"Between I & Thou" at Hudson Valley Center for Contemporary Art | Visual Art | Hudson Valley | Chronogram Magazine
"Between I & Thou" at  Hudson Valley Center for Contemporary Art
Number 43, Leonardo Drew, 1994-96, mixed media cotton fabric rust string wood, 132" x 288 "

Art generally connects people between boundaries," remarks Livia Straus, director of the Hudson Valley Center for Contemporary Art (HVCCA) in Peekskill. That is the theme of the show "Between I & Thou," which opens at the center February 4. Artists from 11 countries are represented: Israel, Spain, Mexico, Iceland, Argentina, Russia, Australia, South Korea, England, the Netherlands—plus the US. In all, 38 artists will participate.

The current artist-in-residence at the center, Remy Jungerman, was raised in Suriname but now lives in Amsterdam. An initiate into the Winti religion, Jungerman combines tribal religious motifs with the cool geometric abstraction of Mondrian. Many of his works include kaolin, a white clay used in Winti practices to mystically protect the celebrants.

Who's Afraid of Aunt Jemima? by Faith Ringgold is her first "story quilt," created in 1983. It includes an extensive text presented in squares, alternating with portraits of the story's characters. It is the only one of her quilts Ringgold made entirely by hand. The artist wrote the story herself, in a Southern dialect, daring to confront the demeaning stereotype of Aunt Jemima, which emerged from 19th-century minstrel shows to become an iconic symbol of pancake mix in 1888.

Leonardo Drew finds materials like wood, rusted iron, paper, and cotton, burns them, oxidizes them, then places them in little boxes—Straus calls them "memory boxes"—that he gathers into installations. Number 43, the piece in this show, looks like a wonderfully chaotic homemade mailroom. Barbara Korman is represented by Looking at Woods, a sculpture composed of stripped-down tree branches resembling both unkempt hair and metal spikes.

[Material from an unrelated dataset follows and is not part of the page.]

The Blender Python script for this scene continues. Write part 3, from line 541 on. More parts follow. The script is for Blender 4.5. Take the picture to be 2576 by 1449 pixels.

Judith Zabar offers mischievous, bright, spontaneous drawings with lighter-than-air children, milk bottles, tenements, and large grinning dogs, all in the colors of the Sunday comics. Her husband Stanley is a co-owner of Zabar's. These pieces began as doodles Judith made while speaking on the phone.

Drawing 8 (1988-90) by Icelandic artist Christian Guomundsson is not a drawing at all but two large blank paper rolls backed by graphite panels. The installation looks like a wordless Jewish Torah scroll: a scripture written in invisible ink. In Katherine Mangiardi's video, Tracings, the artist etches delicate symmetric designs on ice while ice-skating. (Mangiardi works as a skating coach.) Laura Battle is represented by Crossing (2007), an obsessive linear pencil drawing on gray paper that invokes a deep, illusionistic space—like a rectangular hole designed by electrical engineers.

Within the exhibit will be small solo shows, which Straus calls "pods." A pod will remain open two or three months, then be replaced by another minishow, giving the space an organic quality, like a meadow where wildflowers take turns blooming.

Roughly 10 of the artists in "Between I and Thou" are in their 80s, including Ringgold, Zabar, and Guomundsson. Known for taking a chance on young, new, provocative artists, the HVCCA also encourages older artists—who in some ways are similar to youths. An artist in her 80s no longer has anything to prove. She can be free, honest, whimsical, silly—or disturbingly profound.

The title of the show refers to Martin Buber's philosophical classic I and Thou, which suggests that the highest human state is one of dialogue. Contemporary art is, indeed, a conversation, employing the techniques of the last hundred years—Cubism, abstraction, Dada, Minimalism, Pop art—to convey complex ideas. A painting may whisper or shout, but a roomful of artworks never argue.